Coal widows speak out

By Philip Lee, Deputy Director of Programmes, WACC.

María Luisa Almanza Trejo, one of the coal widows, whose husband was killed in 1969 along with 164 other men in the explosion at La Barroterán mine.

More than one hundred years of silent oppression scar the coal-mining region of Coahuila State, in the north-east of Mexico. Recently, with support from WACC, a local NGO called Didaxis has filmed some of the women who have been widowed and left to fend for themselves after mining accidents killed their husbands.
On 19 February 2006, shaft 8 of the Pasta de Conchos mine exploded, leaving 65 miners trapped below ground. The authorities decided to seal the mine without recovering the bodies. Their widows protested, but two years later still nothing had been done and the company closed the mine for good.

Production of the documentary marked the second anniversary of the tragedy and the beginning of a campaign of national and international awareness that seeks to challenge the impunity of the mining companies involved.

Didaxis, with the help of local investigative journalist Sara Lovera, interviewed widows of the Pasta de Conchos and earlier tragedies.

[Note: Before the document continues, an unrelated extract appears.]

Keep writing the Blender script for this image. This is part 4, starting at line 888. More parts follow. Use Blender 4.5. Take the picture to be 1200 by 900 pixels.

The women speak of the remoteness and isolation of where they live and the lack of social amenities: after marriage they hardly go out except to buy food and go to church. The bread-winner in every family is the husband, who is usually a miner and without whom the women have no income.

The women describe the hardship of being widowed with no support from the mining companies and no prospect of any local employment in this impoverished and underdeveloped region of Mexico.

Viudas del Carbón (‘Coal Widows) is a 60-minute documentary that encourages women of all ages to speak about their lives, their families, and the hardships they face. It reveals the resilience with they have faced their loss. Interspersed are comments from the Bishop of Saltillo, Raúl Vera, and Dominican priest Alejandro Castillo, who has worked in the region for 28 years.

The documentary will be shown in local communities in the mining zones, among groups that are trying to help the widows, and those that defend human and workers’ rights. Journalist Sara Lovera has also written a book to accompany the launch of documentary.